Au nom de Choisir la cause des femmes, sa présidente Violaine Lucas est venue à Rennes présenter le travail de comparaison auquel l'association se livre depuis plus de quinze ans et qui a déjà donné lieu à deux publications. Le premier ouvrage, édité en 2008, a été complété fin 2023 par une nouvelle édition dans laquelle on peut trouver vingt-et-une lois sélectionnées par l'association à travers toutes les législations des états membres.

«  Il y a une vraie demande de solidarité

et de soutien de la part des femmes

vis-à-vis de l'UE ».

Dès le début des années 80, Gisèle Halimi, fondatrice de l'association Choisir, estimait que militer pour le meilleur de l'Europe pour les femmes mais aussi en faveur de la paix, de l'abolition de la peine de mort et de la protection de l'environnement garantirait la démocratie pour toute l'UE. « Elle était avocate – explique Violaine Lucas – elle savait que pour agir efficacement, il faut modifier les lois ». Grâce à la médiatisation des procès de Bobigny en 1972 puis d'Aix en 1978, elle avait déjà fait avancer notablement les lois sur l'avortement et la criminalisation du viol en France.

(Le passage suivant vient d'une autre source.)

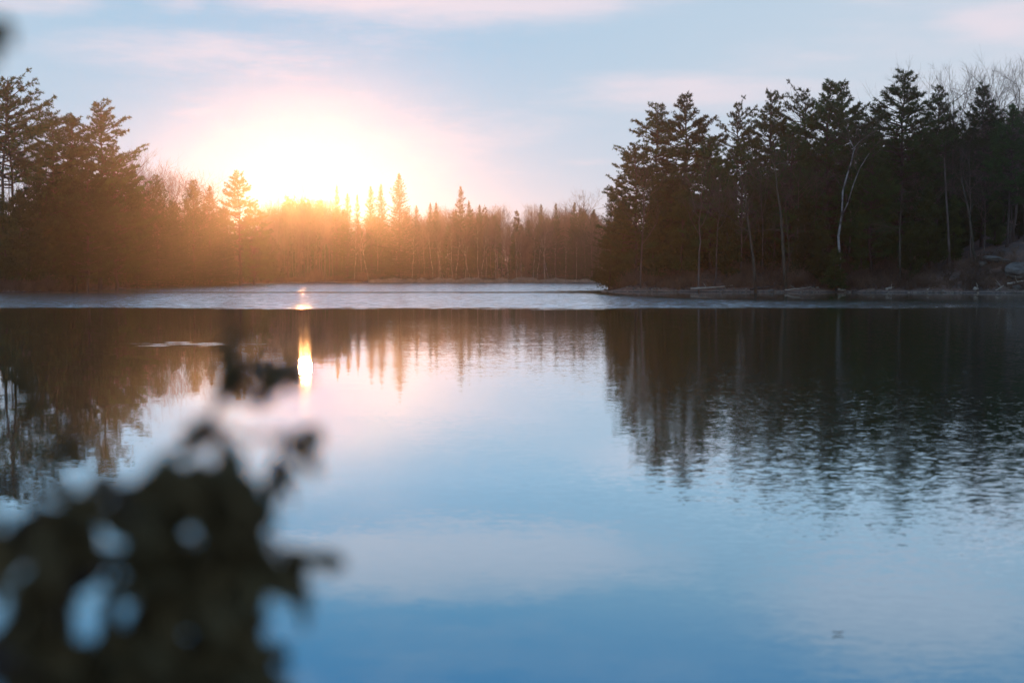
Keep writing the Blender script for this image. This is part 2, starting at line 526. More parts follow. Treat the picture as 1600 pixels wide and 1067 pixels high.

Affiche15maiA partir de 2005, Choisir commence un grand travail d'analyse des situations des femmes en Europe suivi de la publication d'un premier livre puis d'un colloque à l 'occasion de la présidence française de l'UE. C'est aussi le début d'un travail de lobbying et certains partis politiques inscrivent dans leurs programmes la clause souvent appelée clause Halimi, s'engageant ainsi à appliquer à toutes les citoyennes européennes, un ensemble législatif fondé sur les lois les plus favorables aux femmes existant déjà dans des pays de l’UE.

A l'été 2022, l'association décide de réactualiser l'étude de 2008, cette fois-ci pas à distance depuis la France mais directement dans les différents pays. Ainsi c'est à travers toute l'UE, de la Hongrie à l'Irlande et de l'Espagne à l'Autriche, en passant par les pays baltes, la Suède, la Slovaquie ou encore la Belgique que les bénévoles sont parties à la rencontre des Européennes. Seuls six pays n'ont pour le moment pas été visités.

Et le premier constat est encourageant : l'approche proposée par Choisir répond aux besoins des citoyennes de tous les états. « Nos revendications (choix de la maternité, indépendance économique, droits LGBT) sont partagées.  Il y a – dit encore Violaine Lucas – une vraie demande de solidarité et de soutien de la part des femmes vis-à-vis de l'UE ». On est en effet loin d'une uniformisation en termes législatifs. Elle constate des différences entres les citoyennes européennes, entre les citoyennes d'un même pays, entre les femmes racisées et les autres, selon les orientations sexuelles, religieuses ou les classes sociales, mais aussi entre les citoyennes européennes et les migrantes...

« On a travaillé sur la faisabilité juridique,

nous avons maintenant besoin

d'une faisabilité politique »

Le continent européen est la région du monde qui compte le plus de pays – membres de l'Union ou pas - dans les dix premiers états identifiés par le Forum Economique Mondial pour les droits des femmes (Islande, Norvège, Finlande, Suède, Allemagne, Lituanie, Belgique). Pourtant, Violaine Lucas rappelle l'obligation à rester vigilantes. Et son voyage à travers l'Europe lui donne nombre d'arguments.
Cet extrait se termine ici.